Dataset content |
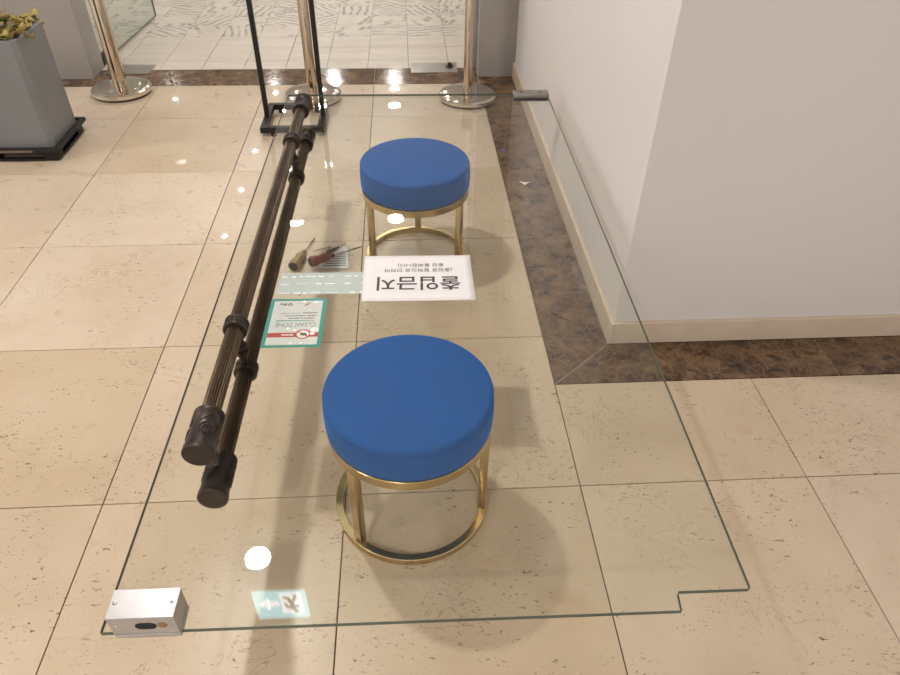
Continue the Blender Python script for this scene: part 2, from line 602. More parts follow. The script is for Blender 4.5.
# mitred corner of the border
def slab(poly):
    cx = sum(p[0] for p in poly) / len(poly); cy = sum(p[1] for p in poly) / len(poly)
    g = GAP / 2
    pl = []
    n = len(poly)
    for k in range(n):      # shrink each edge inward by half a joint
        p0, p1, p2 = Vector(poly[k - 1]), Vector(poly[k]), Vector(poly[(k + 1) % n])
        e1 = (p1 - p0).normalized(); e2 = (p2 - p1).normalized()
        n1 = Vector((-e1.y, e1.x)); n2 = Vector((-e2.y, e2.x))
        bis = (n1 + n2).normalized()
        pl.append(p1 + bis * (g / max(0.2, bis.dot(n1))))
    bm = prism(bmesh.new(), [(p.x - cx, p.y - cy) for p in pl], -0.004, 0)
    return obj('border_slab', bm, brown, floor, loc=(cx, cy, 0))
jm = bmesh.new()
box(jm, BX0 + 0.002, BX1, BY0 + 0.002, TH0, -0.0039, -0.0012)
box(jm, BX1 + 0.0005, 5.4, BY0 + 0.002, BY1, -0.0039, -0.0012)
box(jm, -3.6, BX1, TH0 + 0.0025, TH1, -0.0039, -0.0012)
obj('border_joint', jm, plain('pale_joint_filler', (0.45, 0.40, 0.35), 0.8), floor)
slab([(BX0, BY0), (BX1, BY1), (BX1, 1.2), (BX0, 1.2)])
slab([(BX0, BY0), (2.68, BY0), (2.68, BY1), (BX1, BY1)])
for a, b_ in ((2.68, 3.6), (3.6, 4.5), (4.5, 5.4)):
    slab([(a, BY0), (b_, BY0), (b_, BY1), (a, BY1)])
slab([(BX0, 1.2), (BX1, 1.2), (BX1, 2.14), (BX0, 2.14)])
slab([(BX0, 2.14), (BX1, 2.14), (BX1, TH0), (BX0, TH0)])
for k in range(-6, 4):
    x0, x1 = k * 0.6, min((k + 1) * 0.6, 2.0)
    if x0 < 2.0:
        slab([(x0, TH0), (x1, TH0), (x1, TH1), (x0, TH1)])

# ---- corridor floor beyond the doorway
cfloor = obj('floor_corridor', B(-5.0, 6.0, TH1, 14.0, -0.06, -0.004), pale_grout)
tag(cfloor, kind='structure')
TS = 0.2435
XO = 1.155
rows = [(TH1, 3.267), (3.267, 3.515)] + [(3.741 - 0.226 + k * 0.2435 if k else 3.515, 3.515 + 0.2265 + k * 0.2435) for k in range(0, 1)]
yy = 3.7415
rows2 = []
while yy < 5.6:
    rows2.append((yy, yy + TS)); yy += TS
for (a, b_) in rows:
    for i in range(-8, 6):
        lay('corridor_tile', XO + i * TS, XO + (i + 1) * TS, a, b_, pale, cfloor, gap=0.003)
printtiles = []
for (a, b_) in rows2:
    for i in range(-8, 6):
        printtiles.append((lay('printed_tile', XO + i * TS, XO + (i + 1) * TS, a, b_, printed, cfloor, gap=0.0018), i, a))
xa, xb = XO - 8 * TS, XO + 6 * TS
fs = bmesh.new()
box(fs, -5.0, xa, TH1, 14.0, -0.004, 0)
box(fs, xb, 6.0, TH1, 14.0, -0.004, 0)
box(fs, xa, xb, yy, 14.0, -0.004, 0)
far = obj('far_tiling', fs, pale, cfloor)
# the lettered plaque printed across two tiles
pl = bmesh.new()
def ring2d(bm, cx, cy, rx, ry, th, z, n=28):
    a = [bm.verts.new((cx + rx * math.copysign(abs(math.cos(2*PI*k/n))**0.5, math.cos(2*PI*k/n)), cy + ry * math.copysign(abs(math.sin(2*PI*k/n))**0.8, math.sin(2*PI*k/n)), z)) for k in range(n)]
    b_ = [bm.verts.new((cx + (rx-th) * math.copysign(abs(math.cos(2*PI*k/n))**0.5, math.cos(2*PI*k/n)), cy + (ry-th) * math.copysign(abs(math.sin(2*PI*k/n))**0.8, math.sin(2*PI*k/n)), z)) for k in range(n)]
    for k in range(n):
        bm.faces.new((a[k], a[(k+1) % n], b_[(k+1) % n], b_[k]))
    return bm
faded = plain('faded_print', (0.36, 0.33, 0.3), 0.45)
o = obj('plaque_outline', ring2d(bmesh.new(), 1.70, 4.30, 0.17, 0.075, 0.008, 0.0004), faded, cfloor)
text('plaque_lettering', 'OKOS', 0.24, 0.075, faded, cfloor, (1.70, 4.30, 0.0004), weight=0.01)

# ---- floor spring plates of the doorway
def floor_plate(x0, x1, y0, y1, label, spx):
    t = thing('floor_hinge_plate', label, 'hinge plate', ((x0 + x1) / 2, (y0 + y1) / 2, 0))
    hw, hd = (x1 - x0) / 2, (y1 - y0) / 2
    obj('plate', B(-hw, hw, -hd, hd, 0.0004, 0.003, bevel=0.001, seg=1), steel, t)
    bm = lathe(bmesh.new(), [(0, 0), (0.024, 0), (0.024, 0.004), (0.013, 0.006), (0.011, 0.02), (0, 0.021)], 20)
    obj('spindle', bm, black_metal, t, smooth=40, loc=(spx, 0.02, 0.003))
    for k in (-0.5, 0.0, 0.5):
        obj('screw', lathe(bmesh.new(), [(0, 0), (0.006, 0), (0.005, 0.0015), (0, 0.0018)], 12), steel, t, loc=(k * hw, -0.01, 0.003))
    return t
floor_plate(1.413, 1.688, 3.035, 3.205, 'steel floor spring plate with bare black spindle at right end of threshold', 0.095)
floor_plate(-0.36, -0.10, 3.05, 3.205, 'steel floor spring plate under the open glass leaf at left end of threshold', -0.07)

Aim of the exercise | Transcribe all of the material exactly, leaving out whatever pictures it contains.

Written solution |
Continue the Blender Python script for this scene: part 2, from line 602. More parts follow. The script is for Blender 4.5.
# mitred corner of the border
def slab(poly):
    cx = sum(p[0] for p in poly) / len(poly); cy = sum(p[1] for p in poly) / len(poly)
    g = GAP / 2
    pl = []
    n = len(poly)
    for k in range(n):      # shrink each edge inward by half a joint
        p0, p1, p2 = Vector(poly[k - 1]), Vector(poly[k]), Vector(poly[(k + 1) % n])
        e1 = (p1 - p0).normalized(); e2 = (p2 - p1).normalized()
        n1 = Vector((-e1.y, e1.x)); n2 = Vector((-e2.y, e2.x))
        bis = (n1 + n2).normalized()
        pl.append(p1 + bis * (g / max(0.2, bis.dot(n1))))
    bm = prism(bmesh.new(), [(p.x - cx, p.y - cy) for p in pl], -0.004, 0)
    return obj('border_slab', bm, brown, floor, loc=(cx, cy, 0))
jm = bmesh.new()
box(jm, BX0 + 0.002, BX1, BY0 + 0.002, TH0, -0.0039, -0.0012)
box(jm, BX1 + 0.0005, 5.4, BY0 + 0.002, BY1, -0.0039, -0.0012)
box(jm, -3.6, BX1, TH0 + 0.0025, TH1, -0.0039, -0.0012)
obj('border_joint', jm, plain('pale_joint_filler', (0.45, 0.40, 0.35), 0.8), floor)
slab([(BX0, BY0), (BX1, BY1), (BX1, 1.2), (BX0, 1.2)])
slab([(BX0, BY0), (2.68, BY0), (2.68, BY1), (BX1, BY1)])
for a, b_ in ((2.68, 3.6), (3.6, 4.5), (4.5, 5.4)):
    slab([(a, BY0), (b_, BY0), (b_, BY1), (a, BY1)])
slab([(BX0, 1.2), (BX1, 1.2), (BX1, 2.14), (BX0, 2.14)])
slab([(BX0, 2.14), (BX1, 2.14), (BX1, TH0), (BX0, TH0)])
for k in range(-6, 4):
    x0, x1 = k * 0.6, min((k + 1) * 0.6, 2.0)
    if x0 < 2.0:
        slab([(x0, TH0), (x1, TH0), (x1, TH1), (x0, TH1)])

# ---- corridor floor beyond the doorway
cfloor = obj('floor_corridor', B(-5.0, 6.0, TH1, 14.0, -0.06, -0.004), pale_grout)
tag(cfloor, kind='structure')
TS = 0.2435
XO = 1.155
rows = [(TH1, 3.267), (3.267, 3.515)] + [(3.741 - 0.226 + k * 0.2435 if k else 3.515, 3.515 + 0.2265 + k * 0.2435) for k in range(0, 1)]
yy = 3.7415
rows2 = []
while yy < 5.6:
    rows2.append((yy, yy + TS)); yy += TS
for (a, b_) in rows:
    for i in range(-8, 6):
        lay('corridor_tile', XO + i * TS, XO + (i + 1) * TS, a, b_, pale, cfloor, gap=0.003)
printtiles = []
for (a, b_) in rows2:
    for i in range(-8, 6):
        printtiles.append((lay('printed_tile', XO + i * TS, XO + (i + 1) * TS, a, b_, printed, cfloor, gap=0.0018), i, a))
xa, xb = XO - 8 * TS, XO + 6 * TS
fs = bmesh.new()
box(fs, -5.0, xa, TH1, 14.0, -0.004, 0)
box(fs, xb, 6.0, TH1, 14.0, -0.004, 0)
box(fs, xa, xb, yy, 14.0, -0.004, 0)
far = obj('far_tiling', fs, pale, cfloor)
# the lettered plaque printed across two tiles
pl = bmesh.new()
def ring2d(bm, cx, cy, rx, ry, th, z, n=28):
    a = [bm.verts.new((cx + rx * math.copysign(abs(math.cos(2*PI*k/n))**0.5, math.cos(2*PI*k/n)), cy + ry * math.copysign(abs(math.sin(2*PI*k/n))**0.8, math.sin(2*PI*k/n)), z)) for k in range(n)]
    b_ = [bm.verts.new((cx + (rx-th) * math.copysign(abs(math.cos(2*PI*k/n))**0.5, math.cos(2*PI*k/n)), cy + (ry-th) * math.copysign(abs(math.sin(2*PI*k/n))**0.8, math.sin(2*PI*k/n)), z)) for k in range(n)]
    for k in range(n):
        bm.faces.new((a[k], a[(k+1) % n], b_[(k+1) % n], b_[k]))
    return bm
faded = plain('faded_print', (0.36, 0.33, 0.3), 0.45)
o = obj('plaque_outline', ring2d(bmesh.new(), 1.70, 4.30, 0.17, 0.075, 0.008, 0.0004), faded, cfloor)
text('plaque_lettering', 'OKOS', 0.24, 0.075, faded, cfloor, (1.70, 4.30, 0.0004), weight=0.01)

# ---- floor spring plates of the doorway
def floor_plate(x0, x1, y0, y1, label, spx):
    t = thing('floor_hinge_plate', label, 'hinge plate', ((x0 + x1) / 2, (y0 + y1) / 2, 0))
    hw, hd = (x1 - x0) / 2, (y1 - y0) / 2
    obj('plate', B(-hw, hw, -hd, hd, 0.0004, 0.003, bevel=0.001, seg=1), steel, t)
    bm = lathe(bmesh.new(), [(0, 0), (0.024, 0), (0.024, 0.004), (0.013, 0.006), (0.011, 0.02), (0, 0.021)], 20)
    obj('spindle', bm, black_metal, t, smooth=40, loc=(spx, 0.02, 0.003))
    for k in (-0.5, 0.0, 0.5):
        obj('screw', lathe(bmesh.new(), [(0, 0), (0.006, 0), (0.005, 0.0015), (0, 0.0018)], 12), steel, t, loc=(k * hw, -0.01, 0.003))
    return t
floor_plate(1.413, 1.688, 3.035, 3.205, 'steel floor spring plate with bare black spindle at right end of threshold', 0.095)
floor_plate(-0.36, -0.10, 3.05, 3.205, 'steel floor spring plate under the open glass leaf at left end of threshold', -0.07)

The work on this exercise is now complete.